Adams, in January, had already begun to reverse course on some of the broad budget reductions he first announced last fall, restoring unpopular trims to the Police, Sanitation and Education Departments. He said those moves were possible because he slashed migrant spending by 20% and the city brought in more revenue than expected from 2023 tax collections.

Those moves also helped the city close the projected $7.1 billion budget deficit that it was staring down in the fall.

Migrants wait for services
Migrants wait on line at an East Village application center in January 2024.File photo/Dean Moses

During the ABC7 interview, Adams said the city is able to cut migrant spending by no longer treating the influx like an emergency.

“When we inherited this we were in an emergency state, emergency conditions cost more money, we’re now transitioning into a more stabilized state because this is going to be here for a while,” Adams said during the ABC7 interview. “By doing that, we can negotiate contracts, we can look at long-term planning.”

The mayor has faced mounting criticism from the City Council, the body with whom he must negotiate the budget, over his drastic spending reductions and subsequent reversals. Several council members and advocates have charged the mayor “manufactured” a budget crisis to compel the Biden administration to give it more migrant aid.

However, Council Speaker Adrienne Adams and Finance Chair Justin Brannan, in a joint statement, said they were “relieved that the mayor backed away from the April cuts.

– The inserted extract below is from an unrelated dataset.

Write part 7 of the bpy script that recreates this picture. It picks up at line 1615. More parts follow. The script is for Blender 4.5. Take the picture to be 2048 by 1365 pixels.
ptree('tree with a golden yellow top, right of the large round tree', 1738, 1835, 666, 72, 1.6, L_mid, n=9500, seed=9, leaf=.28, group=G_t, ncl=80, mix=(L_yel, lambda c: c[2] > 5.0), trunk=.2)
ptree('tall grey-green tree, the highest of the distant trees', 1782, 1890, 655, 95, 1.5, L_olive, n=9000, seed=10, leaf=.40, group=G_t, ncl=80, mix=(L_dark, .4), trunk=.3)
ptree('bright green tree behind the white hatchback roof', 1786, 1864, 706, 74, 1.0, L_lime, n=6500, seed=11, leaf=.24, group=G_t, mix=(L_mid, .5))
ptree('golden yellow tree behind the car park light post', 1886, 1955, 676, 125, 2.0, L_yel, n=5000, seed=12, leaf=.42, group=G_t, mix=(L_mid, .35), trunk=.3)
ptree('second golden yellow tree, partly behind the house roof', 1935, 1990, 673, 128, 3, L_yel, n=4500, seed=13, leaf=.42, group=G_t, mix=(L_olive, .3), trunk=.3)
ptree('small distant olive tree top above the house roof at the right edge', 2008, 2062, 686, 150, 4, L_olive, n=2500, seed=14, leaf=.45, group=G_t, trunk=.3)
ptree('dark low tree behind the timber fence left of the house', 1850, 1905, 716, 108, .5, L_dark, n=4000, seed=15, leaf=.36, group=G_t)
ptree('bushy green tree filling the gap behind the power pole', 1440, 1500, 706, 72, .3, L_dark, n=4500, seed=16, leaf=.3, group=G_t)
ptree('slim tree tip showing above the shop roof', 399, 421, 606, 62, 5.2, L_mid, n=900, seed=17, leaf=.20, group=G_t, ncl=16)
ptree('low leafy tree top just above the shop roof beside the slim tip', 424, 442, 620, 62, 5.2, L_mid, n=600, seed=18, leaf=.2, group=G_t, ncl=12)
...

“As the Council’s economists forecasted, New York City’s economy has proven durable and resilient, and blunt cuts that had a disproportionately negative impact on vital programs were never necessary,” they said.

Murad Awawdeh, executive director of the New York Immigration Coalition, was far harsher in his response to the news. He blasted the mayor for announcing cuts and blaming them on the migrant influx only to reverse them months later.

“Mayor Adams is becoming the real life example of the boy who cried wolf, Awawdeh said, in a statement. “After spending months scapegoating asylum seekers for what the mayor described as a looming fiscal crisis that required deep cuts to the city’s social services — he has had to retract his words and budget cuts twice already. While that’s good news for the city and New Yorkers, in general, this Mayoral Administration fails to take any responsibility for the false narrative it has created about asylum seekers.

The administration has rebuked those arguments, claiming the city would be in far worse financial shape if it had not enacted the broad cuts, pointing to recent praise of its fiscal management from the independent credit rating agency Moody’s.

The credit rating agency, in a Tuesday report, said the Aa2 bond rating it gave the city “reflects successful implementation of budget measures to help close budget gaps in the current and succeeding fiscal year primarily caused by the migrant crisis.”